What the task asks >> Out of the lines in this data, how many include "objects"? Give the number and nothing else.

Start Provided material

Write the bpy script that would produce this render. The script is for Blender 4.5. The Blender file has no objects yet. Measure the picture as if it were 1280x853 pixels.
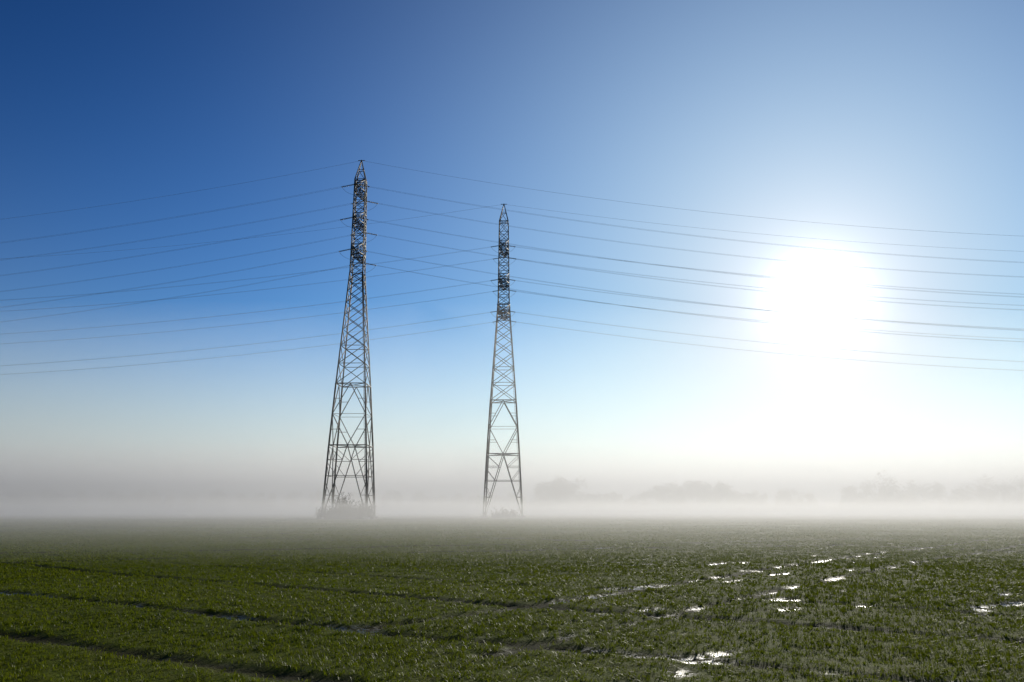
import bpy, math, random
import numpy as np
from mathutils import Vector, Matrix
random.seed(4); rng=np.random.default_rng(7)
sc=bpy.context.scene
sc.view_settings.view_transform='Standard'; sc.view_settings.look='None'; sc.view_settings.exposure=0
COL=sc.collection
R=math.radians
SUN_AZ=R(20.1); SUN_EL=R(13.0)   # azimuth from +Y towards +X
SD=Vector((math.sin(SUN_AZ)*math.cos(SUN_EL),math.cos(SUN_AZ)*math.cos(SUN_EL),math.sin(SUN_EL)))

# ---------------- helpers
def link(o,parent=None):
    COL.objects.link(o)
    if parent: o.parent=parent
    return o
def mesh_obj(name,V,F,mat,parent=None,smooth=False):
    me=bpy.data.meshes.new(name); V=np.asarray(V,dtype=np.float32); F=np.asarray(F,dtype=np.int32)
    n=F.shape[1]
    me.vertices.add(len(V)); me.vertices.foreach_set('co',V.ravel())
    me.loops.add(F.size); me.loops.foreach_set('vertex_index',F.ravel())
    me.polygons.add(len(F)); me.polygons.foreach_set('loop_start',np.arange(0,F.size,n,dtype=np.int32))
    me.polygons.foreach_set('loop_total',np.full(len(F),n,dtype=np.int32))
    if smooth: me.polygons.foreach_set('use_smooth',np.ones(len(F),dtype=bool))
    me.update(calc_edges=True)
    me.materials.append(mat)
    return link(bpy.data.objects.new(name,me),parent)
class NB:
    def __init__(s,nt): s.nt=nt; s.L=nt.links
    def n(s,t,**k):
        x=s.nt.nodes.new(t)
        for a,b in k.items(): setattr(x,a,b)
        return x
    def m(s,op,a,b=None,c=None,clamp=False):
        x=s.nt.nodes.new('ShaderNodeMath'); x.operation=op; x.use_clamp=clamp
        for i,v in enumerate((a,b,c)):
            if v is None: continue
            if isinstance(v,(int,float)): x.inputs[i].default_value=v
            else: s.L.new(v,x.inputs[i])
        return x.outputs[0]
    def mix(s,f,a,b,bt='MIX'):
        x=s.nt.nodes.new('ShaderNodeMix'); x.data_type='RGBA'; x.blend_type=bt
        for i,v in ((0,f),(6,a),(7,b)):
            if isinstance(v,(int,float)): x.inputs[i].default_value=v
            elif isinstance(v,tuple): x.inputs[i].default_value=(*v,1)
            else: s.L.new(v,x.inputs[i])
        return x.outputs[2]
    def noise(s,vec,scale,detail=4,rough=.55):
        x=s.nt.nodes.new('ShaderNodeTexNoise'); x.inputs['Scale'].default_value=scale
        x.inputs['Detail'].default_value=detail; x.inputs['Roughness'].default_value=rough
        if vec is not None: s.L.new(vec,x.inputs['Vector'])
        return x.outputs[0]
    def ramp(s,f,stops):
        x=s.nt.nodes.new('ShaderNodeValToRGB'); e=x.color_ramp.elements
        while len(e)<len(stops): e.new(.5)
        for i,(p,c) in enumerate(stops):
            e[i].position=p; e[i].color=(*c,1) if isinstance(c,tuple) else (c,c,c,1)
        s.L.new(f,x.inputs[0]); return x.outputs[0]
def newmat(name):
    m=bpy.data.materials.new(name); m.use_nodes=True; nt=m.node_tree
    b=NB(nt); return m,b,nt.nodes['Principled BSDF'],nt.nodes['Material Output']

# ---------------- world
w=bpy.data.worlds.new("World"); sc.world=w; w.use_nodes=True
b=NB(w.node_tree); L=b.L; bg=w.node_tree.nodes['Background']
sky=b.n('ShaderNodeTexSky'); sky.sky_type='NISHITA'; sky.sun_disc=False
sky.sun_elevation=SUN_EL; sky.sun_rotation=SUN_AZ; sky.air_density=1.0; sky.dust_density=0.3; sky.ozone_density=2.0
tc=b.n('ShaderNodeTexCoord'); sep=b.n('ShaderNodeSeparateXYZ'); L.new(tc.outputs['Generated'],sep.inputs[0])
z=b.m('MAXIMUM',sep.outputs[2],0.0)
gam=b.n('ShaderNodeGamma'); L.new(b.mix(1.0,sky.outputs[0],(0.11,0.11,0.11),'MULTIPLY'),gam.inputs[0]); gam.inputs[1].default_value=1.9
blue=b.mix(1.0,gam.outputs[0],(0.02,0.84,1.36),'MULTIPLY')
dot=b.n('ShaderNodeVectorMath',operation='DOT_PRODUCT'); L.new(tc.outputs['Generated'],dot.inputs[0]); dot.inputs[1].default_value=SD
ang=b.m('MULTIPLY',b.m('ARCCOSINE',b.m('MINIMUM',dot.outputs['Value'],0.99999)),180/math.pi)
nz=b.noise(tc.outputs['Generated'],2.5,3)
zz=b.m('ADD',z,b.m('MULTIPLY',b.m('SUBTRACT',nz,.5),.03))
a2=b.m('DIVIDE',ang,22.5)
veil=b.m('MULTIPLY',b.m('EXPONENT',b.m('MULTIPLY',b.m('MULTIPLY',a2,a2),-1.0)),1.05,clamp=True)
blue=b.mix(veil,blue,(.27,.42,.61))
haze=b.m('MULTIPLY',b.m('EXPONENT',b.m('MULTIPLY',zz,-9.5)),0.95,clamp=True)
col=b.mix(haze,blue,(0.61,0.585,0.54))
g1=b.m('MULTIPLY',b.m('EXPONENT',b.m('MULTIPLY',ang,-1/.75)),12.0)
g2=b.m('MULTIPLY',b.m('EXPONENT',b.m('MULTIPLY',ang,-1/4.2)),0.80)
g3=b.m('MULTIPLY',b.m('EXPONENT',b.m('MULTIPLY',ang,-1/11.0)),0.36)
def sc_col(f,c):
    x=b.n('ShaderNodeVectorMath',operation='SCALE'); x.inputs[0].default_value=c; L.new(f,x.inputs['Scale']); return x.outputs[0]
tot=b.mix(1.0,col,sc_col(g1,(1,.97,.9)),'ADD'); tot=b.mix(1.0,tot,sc_col(g2,(1,.96,.86)),'ADD'); tot=b.mix(1.0,tot,sc_col(g3,(1,.93,.82)),'ADD')
L.new(tot,bg.inputs[0]); bg.inputs[1].default_value=1.0

sl=bpy.data.lights.new('sun','SUN'); sl.energy=4.6; sl.angle=R(.5); sl.color=(1,.94,.82)
so=link(bpy.data.objects.new('sun',sl)); so.rotation_euler=SD.to_track_quat('Z','Y').to_euler(); so.location=(60,150,60)

# ---------------- camera
cd=bpy.data.cameras.new('camera'); cam=link(bpy.data.objects.new('camera',cd)); cd.lens=30.15; cd.sensor_width=36; cd.clip_end=8000
cam.location=(0,0,1.5); cam.rotation_euler=(R(90+11.11),0,0); sc.camera=cam

# ---------------- tracks (wheel ruts across the field), world metres
TR=[([(-60,62),(-30,37.5),(-14.4,24.9),(0,14.2),(6.1,10.7),(14,6)],.17,.2),
    ([(-30,27.5),(-12,15),(-6.4,11.2),(-1.7,8.1),(4,4)],.15,.2),
    ([(-14,19.5),(-5,13.4),(-1,10.87),(3.8,8.0),(8,5)],.13,1.0),
    ([(-2,11.5),(2.1,16.5),(8.1,24.9),(18,37),(29.6,50.8),(50,75)],.145,.9),
    ([(-.2,9.5),(3.9,15.3),(10,23.6),(20,35.5),(32,49.5),(52,73)],.11,.75),
    ([(-30,24),(-16,24.3),(-12.2,26),(-8,29.5),(-1,33),(20,40)],.25,.2),
    ([(-40,30),(-22,29.5),(-10,34),(0,38),(20,46)],.28,.1),
    ([(-62,67),(-33,43),(-15,29),(2,17),(9,12),(18,6.5)],.10,.2),
    ([(-60,90),(-10,52),(40,20)],.3,.2),([(-60,80),(-12,46),(34,16)],.18,.2)]
def seg_dist(X,Y,pts):
    # smooth the polyline (Chaikin) so the ruts curve gently
    P=[np.array(p,float) for p in pts]
    for _ in range(2):
        Q=[P[0]]
        for u,v in zip(P[:-1],P[1:]): Q+= [u*.75+v*.25,u*.25+v*.75]
        Q.append(P[-1]); P=Q
    d=np.full(X.shape,1e9)
    for (x0,y0),(x1,y1) in zip(P[:-1],P[1:]):
        dx,dy=x1-x0,y1-y0; t=np.clip(((X-x0)*dx+(Y-y0)*dy)/(dx*dx+dy*dy),0,1)
        d=np.minimum(d,(X-x0-t*dx)**2+(Y-y0-t*dy)**2)
    return np.sqrt(d)
def fbm(X,Y,s,seed=0):
    r=np.random.default_rng(seed); o=np.zeros_like(X)
    for k in range(7):
        a=r.uniform(0,6.28); f=s*r.uniform(.5,2.6); o=o+np.sin(X*math.cos(a)*f+Y*math.sin(a)*f+r.uniform(0,6.28)+1.3*np.sin(.37*f*(X*math.sin(a)-Y*math.cos(a))+r.uniform(0,6)))
    return o/4.
def masks(X,Y):
    m=np.zeros_like(X); wet=np.zeros_like(X)
    wob=.08*fbm(X,Y,1.5,3)+.06*fbm(X,Y,6,4); wn=np.clip(.25+1.5*fbm(X,Y,2.2,15),0,1)
    for pts,wd,wt in TR:
        d=seg_dist(X,Y,pts)+wob
        a=np.clip(1.5-d/wd,0,1)*(.6+.4*np.clip(wd/.15,0,1)); m=np.maximum(m,a)
        wet=np.maximum(wet,a*wt*wn)
    # damp hollows: small bare wet spots in the lower right of the field
    spot=np.clip((fbm(X,Y,3.2,41)-.78)*4,0,1)*np.clip((X+1)/3,0,1)*np.clip((45-Y)/10,0,1)
    m=np.maximum(m,spot*.8); wet=np.maximum(wet,spot*.9)
    h=np.clip((fbm(X,Y,.35,11)-.75)*3,0,1)*.5
    return m,wet,h
def height(X,Y,m):
    return .035*fbm(X,Y,.25,5)+.012*fbm(X,Y,2.2,6)+.008*fbm(X,Y,9,8)-.04*m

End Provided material

Response to the task >> 5